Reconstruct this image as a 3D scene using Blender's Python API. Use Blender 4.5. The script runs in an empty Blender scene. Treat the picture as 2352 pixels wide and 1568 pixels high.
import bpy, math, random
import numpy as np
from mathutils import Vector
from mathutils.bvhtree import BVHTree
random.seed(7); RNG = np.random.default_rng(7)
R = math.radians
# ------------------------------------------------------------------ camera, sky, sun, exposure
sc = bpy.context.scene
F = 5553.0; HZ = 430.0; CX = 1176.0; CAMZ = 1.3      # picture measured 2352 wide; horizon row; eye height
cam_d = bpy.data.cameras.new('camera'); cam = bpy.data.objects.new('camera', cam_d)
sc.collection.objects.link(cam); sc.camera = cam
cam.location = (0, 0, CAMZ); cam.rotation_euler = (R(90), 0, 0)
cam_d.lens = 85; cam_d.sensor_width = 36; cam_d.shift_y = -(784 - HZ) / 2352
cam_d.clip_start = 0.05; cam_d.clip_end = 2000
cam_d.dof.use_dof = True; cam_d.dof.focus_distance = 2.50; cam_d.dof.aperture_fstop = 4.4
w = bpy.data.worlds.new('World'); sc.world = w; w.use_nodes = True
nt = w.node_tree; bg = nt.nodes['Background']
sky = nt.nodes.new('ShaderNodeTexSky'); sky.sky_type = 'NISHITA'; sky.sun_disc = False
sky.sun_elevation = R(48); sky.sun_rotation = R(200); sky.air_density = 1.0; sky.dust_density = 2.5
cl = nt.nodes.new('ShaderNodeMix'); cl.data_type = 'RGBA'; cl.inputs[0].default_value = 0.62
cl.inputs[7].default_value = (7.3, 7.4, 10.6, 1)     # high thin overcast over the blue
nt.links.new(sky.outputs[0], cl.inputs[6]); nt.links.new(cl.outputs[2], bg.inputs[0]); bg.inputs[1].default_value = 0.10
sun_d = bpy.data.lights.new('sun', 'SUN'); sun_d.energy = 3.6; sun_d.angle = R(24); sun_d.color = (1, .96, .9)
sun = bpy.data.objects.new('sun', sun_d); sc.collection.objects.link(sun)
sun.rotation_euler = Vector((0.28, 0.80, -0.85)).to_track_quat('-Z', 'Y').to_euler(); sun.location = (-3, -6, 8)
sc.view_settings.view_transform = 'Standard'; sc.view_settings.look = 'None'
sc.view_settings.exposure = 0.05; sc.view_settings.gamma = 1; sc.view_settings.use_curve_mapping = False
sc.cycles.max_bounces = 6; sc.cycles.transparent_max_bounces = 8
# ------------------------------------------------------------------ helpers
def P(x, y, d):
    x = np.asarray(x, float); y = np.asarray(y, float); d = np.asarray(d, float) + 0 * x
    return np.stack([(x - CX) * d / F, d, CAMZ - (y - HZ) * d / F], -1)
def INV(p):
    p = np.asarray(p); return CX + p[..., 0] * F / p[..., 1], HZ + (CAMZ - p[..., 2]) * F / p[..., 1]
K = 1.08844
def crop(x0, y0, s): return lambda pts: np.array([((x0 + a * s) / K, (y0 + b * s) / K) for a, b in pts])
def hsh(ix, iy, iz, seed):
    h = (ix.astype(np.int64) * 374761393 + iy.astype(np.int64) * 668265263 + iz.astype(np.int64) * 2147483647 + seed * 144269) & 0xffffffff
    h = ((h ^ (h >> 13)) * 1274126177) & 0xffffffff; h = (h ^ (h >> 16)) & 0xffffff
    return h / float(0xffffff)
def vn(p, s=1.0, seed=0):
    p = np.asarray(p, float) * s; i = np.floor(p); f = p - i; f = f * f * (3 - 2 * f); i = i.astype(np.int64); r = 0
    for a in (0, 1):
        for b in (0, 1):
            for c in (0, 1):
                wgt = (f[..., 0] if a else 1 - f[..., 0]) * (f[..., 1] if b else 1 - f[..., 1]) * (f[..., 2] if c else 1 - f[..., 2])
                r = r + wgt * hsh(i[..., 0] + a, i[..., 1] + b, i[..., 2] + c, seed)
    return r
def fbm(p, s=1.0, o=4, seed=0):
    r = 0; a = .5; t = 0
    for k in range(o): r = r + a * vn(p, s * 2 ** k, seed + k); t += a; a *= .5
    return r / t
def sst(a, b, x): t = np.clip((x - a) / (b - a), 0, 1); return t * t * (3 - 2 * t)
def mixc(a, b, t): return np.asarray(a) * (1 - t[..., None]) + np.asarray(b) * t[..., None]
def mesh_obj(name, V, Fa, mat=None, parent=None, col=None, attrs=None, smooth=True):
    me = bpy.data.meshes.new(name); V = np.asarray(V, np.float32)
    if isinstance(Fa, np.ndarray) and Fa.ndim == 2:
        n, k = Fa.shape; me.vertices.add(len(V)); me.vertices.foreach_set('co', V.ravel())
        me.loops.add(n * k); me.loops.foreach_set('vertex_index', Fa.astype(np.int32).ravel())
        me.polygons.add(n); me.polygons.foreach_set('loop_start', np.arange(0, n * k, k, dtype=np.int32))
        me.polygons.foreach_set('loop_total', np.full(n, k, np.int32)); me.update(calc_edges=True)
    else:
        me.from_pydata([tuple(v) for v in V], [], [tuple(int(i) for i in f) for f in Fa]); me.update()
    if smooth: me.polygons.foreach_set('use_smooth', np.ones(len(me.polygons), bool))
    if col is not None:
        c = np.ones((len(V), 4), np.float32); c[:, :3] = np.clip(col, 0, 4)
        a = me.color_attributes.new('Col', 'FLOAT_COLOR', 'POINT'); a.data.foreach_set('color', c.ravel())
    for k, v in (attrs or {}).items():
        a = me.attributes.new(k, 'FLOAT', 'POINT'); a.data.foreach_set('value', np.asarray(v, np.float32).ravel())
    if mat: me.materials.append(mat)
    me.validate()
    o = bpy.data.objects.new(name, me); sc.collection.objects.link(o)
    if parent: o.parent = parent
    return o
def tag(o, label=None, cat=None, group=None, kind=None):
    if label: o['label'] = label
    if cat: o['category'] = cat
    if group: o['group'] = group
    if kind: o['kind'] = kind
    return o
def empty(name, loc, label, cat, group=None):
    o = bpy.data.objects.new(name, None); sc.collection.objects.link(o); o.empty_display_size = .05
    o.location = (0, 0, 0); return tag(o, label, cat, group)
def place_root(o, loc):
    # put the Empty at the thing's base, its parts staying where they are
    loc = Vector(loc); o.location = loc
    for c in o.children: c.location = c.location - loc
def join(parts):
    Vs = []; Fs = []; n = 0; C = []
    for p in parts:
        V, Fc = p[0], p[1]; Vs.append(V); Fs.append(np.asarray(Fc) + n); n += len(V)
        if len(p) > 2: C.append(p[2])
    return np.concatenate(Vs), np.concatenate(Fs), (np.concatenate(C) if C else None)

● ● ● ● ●

### Aim of the task
Copy each line of the preceding data that contains the string "scene".

### The result
Reconstruct this image as a 3D scene using Blender's Python API. Use Blender 4.5. The script runs in an empty Blender scene. Treat the picture as 2352 pixels wide and 1568 pixels high.
sc = bpy.context.scene